第42回AF-フォーラム +
空間  構造  デザイン研究会 Part I第5回 :「空間と構造の交差点」
「軽い木の特徴を活かした“モクビルプロジェクト”」


日時:2022年06月25日(土)14:00~
会場:オンライン(Zoom、Youtubeライブ配信(アーカイブあり)
参加申し込み:https://ws.formzu.net/dist/S895819741/
★Youtubeでのご視聴はお申し込みの必要はありません。

コーディネーター:斎藤公男
パネリスト   :加藤 詞史(加藤建築設計事務所)、中西 力(スターツCAM)、小野塚 真規(オノツカ)
プログラム   :建築家・構造設計者・木架構制作者の3者による講演(各20~30分)の後、討議など。
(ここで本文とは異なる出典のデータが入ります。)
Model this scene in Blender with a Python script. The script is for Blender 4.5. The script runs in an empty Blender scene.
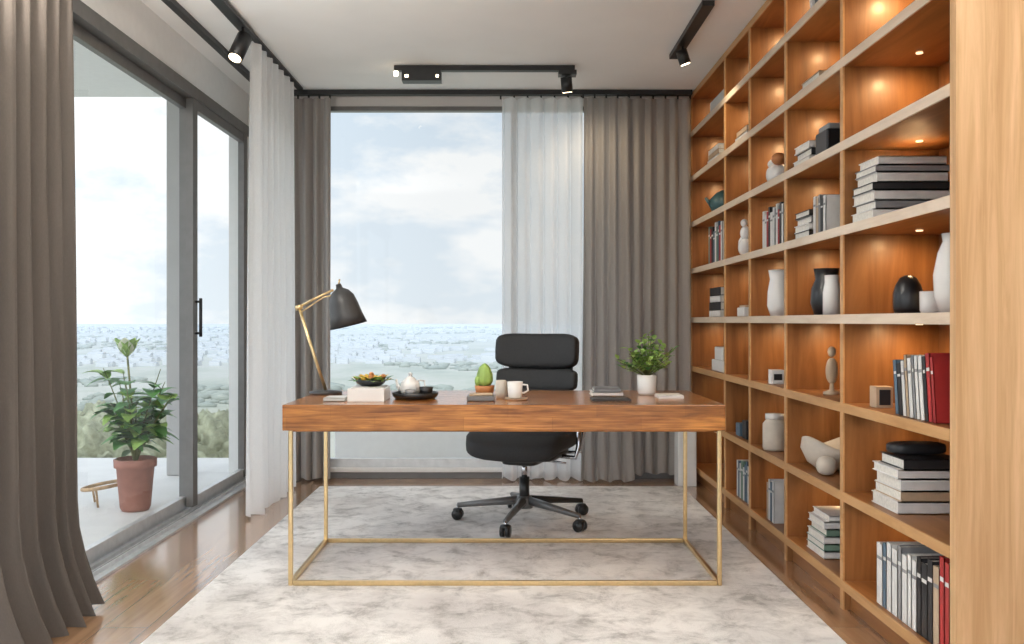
import bpy, math, random
from mathutils import Vector, Matrix, noise
random.seed(7)
S=bpy.context.scene
# ------------------------------------------------------------------ materials
def _new(name):
    m=bpy.data.materials.new(name); m.use_nodes=True
    nt=m.node_tree; b=nt.nodes['Principled BSDF']; return m,nt,b
def mat(name,col,rough=.5,metal=0,var=.08,scale=20,bump=0,emis=None,es=0,spec=.5):
    m,nt,b=_new(name); N=nt.nodes.new; L=nt.links.new
    b.inputs['Roughness'].default_value=rough; b.inputs['Metallic'].default_value=metal
    b.inputs['Specular IOR Level'].default_value=spec
    tc=N('ShaderNodeTexCoord'); n=N('ShaderNodeTexNoise'); n.inputs['Scale'].default_value=scale; n.inputs['Detail'].default_value=4
    L(tc.outputs['Object'],n.inputs['Vector'])
    r=N('ShaderNodeValToRGB'); r.color_ramp.elements[0].position=.3; r.color_ramp.elements[1].position=.7
    r.color_ramp.elements[0].color=tuple(c*(1-var) for c in col)+(1,)
    r.color_ramp.elements[1].color=tuple(min(1,c*(1+var)) for c in col)+(1,)
    L(n.outputs['Fac'],r.inputs['Fac']); L(r.outputs['Color'],b.inputs['Base Color'])
    if bump:
        bp=N('ShaderNodeBump'); bp.inputs['Strength'].default_value=bump; bp.inputs['Distance'].default_value=.01
        L(n.outputs['Fac'],bp.inputs['Height']); L(bp.outputs['Normal'],b.inputs['Normal'])
    if emis:
        b.inputs['Emission Color'].default_value=emis+(1,); b.inputs['Emission Strength'].default_value=es
    return m
def wood(name,c1,c2,sc=(14,1.2,14),rough=.4,coat=0,fine=0):
    m,nt,b=_new(name); N=nt.nodes.new; L=nt.links.new
    tc=N('ShaderNodeTexCoord'); mp=N('ShaderNodeMapping'); mp.inputs['Scale'].default_value=sc
    L(tc.outputs['Object'],mp.inputs['Vector'])
    n=N('ShaderNodeTexNoise'); n.inputs['Scale'].default_value=1.6; n.inputs['Detail'].default_value=7; n.inputs['Roughness'].default_value=.62; n.inputs['Distortion'].default_value=.7
    L(mp.outputs['Vector'],n.inputs['Vector'])
    r=N('ShaderNodeValToRGB'); r.color_ramp.elements[0].position=.32; r.color_ramp.elements[1].position=.68
    r.color_ramp.elements[0].color=c1+(1,); r.color_ramp.elements[1].color=c2+(1,)
    L(n.outputs['Fac'],r.inputs['Fac']); out=r.outputs['Color']
    if fine:   # staves with differing tone + fine pores
        m2=N('ShaderNodeMapping'); m2.inputs['Scale'].default_value=tuple(s*4 for s in sc); L(tc.outputs['Object'],m2.inputs['Vector'])
        n2=N('ShaderNodeTexNoise'); n2.inputs['Scale'].default_value=2; n2.inputs['Detail'].default_value=5; L(m2.outputs['Vector'],n2.inputs['Vector'])
        r2=N('ShaderNodeValToRGB'); r2.color_ramp.elements[0].position=.35; r2.color_ramp.elements[0].color=(.55,.48,.42,1); r2.color_ramp.elements[1].position=.6; r2.color_ramp.elements[1].color=(1.1,1.1,1.1,1); L(n2.outputs['Fac'],r2.inputs['Fac'])
        mx=N('ShaderNodeMix'); mx.data_type='RGBA'; mx.blend_type='MULTIPLY'; mx.inputs[0].default_value=fine; L(out,mx.inputs[6]); L(r2.outputs['Color'],mx.inputs[7])
        br=N('ShaderNodeTexBrick'); br.inputs['Scale'].default_value=1; br.inputs['Brick Width'].default_value=.36; br.inputs['Row Height'].default_value=.05; br.inputs['Mortar Size'].default_value=.0006
        br.inputs['Color1'].default_value=(1.2,1.2,1.2,1); br.inputs['Color2'].default_value=(.62,.55,.48,1); br.inputs['Mortar'].default_value=(.5,.45,.4,1)
        tcs=N('ShaderNodeSeparateXYZ'); L(tc.outputs['Object'],tcs.inputs[0]); ad=N('ShaderNodeMath'); L(tcs.outputs['Y'],ad.inputs[0]); L(tcs.outputs['Z'],ad.inputs[1])
        cb=N('ShaderNodeCombineXYZ'); L(tcs.outputs['X'],cb.inputs['X']); L(ad.outputs[0],cb.inputs['Y']); L(cb.outputs[0],br.inputs['Vector'])
        m3=N('ShaderNodeMix'); m3.data_type='RGBA'; m3.blend_type='MULTIPLY'; m3.inputs[0].default_value=.8; L(mx.outputs[2],m3.inputs[6]); L(br.outputs['Color'],m3.inputs[7]); out=m3.outputs[2]
    L(out,b.inputs['Base Color'])
    b.inputs['Roughness'].default_value=rough; b.inputs['Coat Weight'].default_value=coat; b.inputs['Coat Roughness'].default_value=.15
    bp=N('ShaderNodeBump'); bp.inputs['Strength'].default_value=.12; bp.inputs['Distance'].default_value=.004
    L(n.outputs['Fac'],bp.inputs['Height']); L(bp.outputs['Normal'],b.inputs['Normal'])
    return m
def fabric(name,col,trans=.3,clear=0.0):
    m=bpy.data.materials.new(name); m.use_nodes=True; nt=m.node_tree; nt.nodes.clear(); N=nt.nodes.new; L=nt.links.new
    o=N('ShaderNodeOutputMaterial'); d=N('ShaderNodeBsdfDiffuse'); t=N('ShaderNodeBsdfTranslucent'); mx=N('ShaderNodeMixShader'); mx.inputs[0].default_value=trans
    tc=N('ShaderNodeTexCoord'); mp=N('ShaderNodeMapping'); mp.inputs['Scale'].default_value=(160,160,30); L(tc.outputs['Object'],mp.inputs['Vector'])
    n=N('ShaderNodeTexNoise'); n.inputs['Scale'].default_value=3; L(mp.outputs['Vector'],n.inputs['Vector'])
    r=N('ShaderNodeValToRGB'); r.color_ramp.elements[0].color=tuple(c*.88 for c in col)+(1,); r.color_ramp.elements[1].color=tuple(min(1,c*1.1) for c in col)+(1,)
    L(n.outputs['Fac'],r.inputs['Fac']); L(r.outputs['Color'],d.inputs['Color']); L(r.outputs['Color'],t.inputs['Color'])
    L(d.outputs[0],mx.inputs[1]); L(t.outputs[0],mx.inputs[2])
    if clear>0:
        tr=N('ShaderNodeBsdfTransparent'); m2=N('ShaderNodeMixShader'); m2.inputs[0].default_value=clear
        L(mx.outputs[0],m2.inputs[1]); L(tr.outputs[0],m2.inputs[2]); L(m2.outputs[0],o.inputs[0])
    else: L(mx.outputs[0],o.inputs[0])
    return m
def glassmat(name,refl=.04,mxr=.5,tint=(.97,.99,.99)):
    m=bpy.data.materials.new(name); m.use_nodes=True; nt=m.node_tree; nt.nodes.clear(); N=nt.nodes.new; L=nt.links.new
    o=N('ShaderNodeOutputMaterial'); t=N('ShaderNodeBsdfTransparent'); t.inputs[0].default_value=tint+(1,)
    g=N('ShaderNodeBsdfGlossy'); g.inputs['Roughness'].default_value=.01; g.inputs['Color'].default_value=(1,1,1,1)
    lw=N('ShaderNodeLayerWeight'); lw.inputs['Blend'].default_value=.25
    mr=N('ShaderNodeMapRange'); mr.inputs['To Min'].default_value=refl; mr.inputs['To Max'].default_value=mxr
    pw=N('ShaderNodeMath'); pw.operation='POWER'; pw.inputs[1].default_value=2.5; L(lw.outputs['Facing'],pw.inputs[0]); L(pw.outputs[0],mr.inputs['Value'])
    mx=N('ShaderNodeMixShader'); L(mr.outputs[0],mx.inputs[0]); L(t.outputs[0],mx.inputs[1]); L(g.outputs[0],mx.inputs[2]); L(mx.outputs[0],o.inputs[0])
    return m
def floormat():
    m,nt,b=_new('floor_planks'); N=nt.nodes.new; L=nt.links.new
    tc=N('ShaderNodeTexCoord'); mp=N('ShaderNodeMapping'); mp.inputs['Rotation'].default_value=(0,0,math.pi/2); L(tc.outputs['Object'],mp.inputs['Vector'])
    br=N('ShaderNodeTexBrick'); br.inputs['Scale'].default_value=1; br.inputs['Brick Width'].default_value=1.6; br.inputs['Row Height'].default_value=.16
    br.inputs['Mortar Size'].default_value=.0015; br.offset=.37
    br.inputs['Color1'].default_value=(.50,.31,.175,1); br.inputs['Color2'].default_value=(.37,.205,.105,1); br.inputs['Mortar'].default_value=(.20,.11,.06,1)
    L(mp.outputs['Vector'],br.inputs['Vector'])
    m2=N('ShaderNodeMapping'); m2.inputs['Scale'].default_value=(16,1.2,1); L(tc.outputs['Object'],m2.inputs['Vector'])
    n=N('ShaderNodeTexNoise'); n.inputs['Scale'].default_value=2; n.inputs['Detail'].default_value=8; n.inputs['Distortion'].default_value=.6; L(m2.outputs['Vector'],n.inputs['Vector'])
    r=N('ShaderNodeValToRGB'); r.color_ramp.elements[0].position=.3;r.color_ramp.elements[1].position=.7
    r.color_ramp.elements[0].color=(.75,.72,.70,1); r.color_ramp.elements[1].color=(1.12,1.1,1.1,1); L(n.outputs['Fac'],r.inputs['Fac'])
    mx=N('ShaderNodeMix'); mx.data_type='RGBA'; mx.blend_type='MULTIPLY'; mx.inputs[0].default_value=1
    L(br.outputs['Color'],mx.inputs[6]); L(r.outputs['Color'],mx.inputs[7]); L(mx.outputs[2],b.inputs['Base Color'])
    b.inputs['Roughness'].default_value=.22; b.inputs['Coat Weight'].default_value=1; b.inputs['Coat Roughness'].default_value=.12; b.inputs['Coat IOR'].default_value=1.6
    bp=N('ShaderNodeBump'); bp.inputs['Strength'].default_value=.08; bp.inputs['Distance'].default_value=.003; L(n.outputs['Fac'],bp.inputs['Height']); L(bp.outputs['Normal'],b.inputs['Normal'])
    return m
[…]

木質系の建築技術が、大スパンから高層化へ向かう現在、江戸川区に竣工した「モクビル」を題材に「高層木造の現在」を考える機会とします。
2010年に施行された公共建築物等木材利用促進法や温室効果ガス発生抑制などの社会的ニーズにより、木質構造による中高層建築物の規制緩和を背景にした建設会社と設計事務所の「民間企業」による取り組みがその特徴です。
カーボンニュートラル、免震による都市部の質向上(強靭化)などの課題解決と新しい価値の創出をテーマとしています。

題材の南葛西モクビルは、上階4層の木質構造と下階5層の立面混構造建物に免震装置を加えた構成となっており、都市部をフィールドとして建設、不動産を中心に多角的に事業を展開するスターツCAMと木質系技術を背景に活動・設計を行なってきた加藤詞史/加藤建築設計事務所の共同開発プロジェクト(試設計)を背景に生まれた建物です。
南葛西モクビルの原型となった共同開発の想定モデル建物は、地上8~11階建て、述床面積1,000~2,000m2前後の中小規模の建物で、上層4層の木質化と免震を組み合わせたものです。

木質化の取り組み内容は以下となります。

▹上層4層木質化の特徴
・告示仕様の汎用性のある耐火構造。
・120角柱を基本とする一般住宅流通材を使用。
・「構造用合板張耐力壁」の構成。
・耐風圧性能、通気構法などによる持続性に配慮。
・遮音試験による居住環境の性能確保。
▹下層5層RC部の特徴
・上層木質化(木重量はRC重量の1/6)による構造躯体量および杭の軽減を(同じ9階建てRC造比)。
▹免震部の特徴
・混構造に最適化した免震装置の選定。
・斜め柱による容積最大化(免震離隔距離確保)。

このプロジェクトの先進性は、汎用性の高い告示を中心とした仕様と部材構成による高層木造の実現に加え、下部躯体・地盤への負荷軽減を中心にして、構造、施工的なメリットを反映、同規模の全階RC造(耐震)と同程度の建設コストによる免震建物を実現した点です。
「見せる木」とは異なる「軽い木」を活かす、材を性能面から活用する取り組みとなっており、木の材料特性を引き出しています。

施工においては、林産県の加工工場との連携による都市部と地方との人材交流と補完をはかっています。
また、住居空間と親和性が高い木質構造により、より快適な温熱空間を実現。住空間の代名詞ともいえる勾配屋根の採用で、最上階の住まいをより豊かにしています。

将来的な改修や減築、解体負荷の低減など、建設〜解体までを包括するプロジェクトとしても位置づけています。複数棟、量産メリットを視野に入れた取り組みとなっています。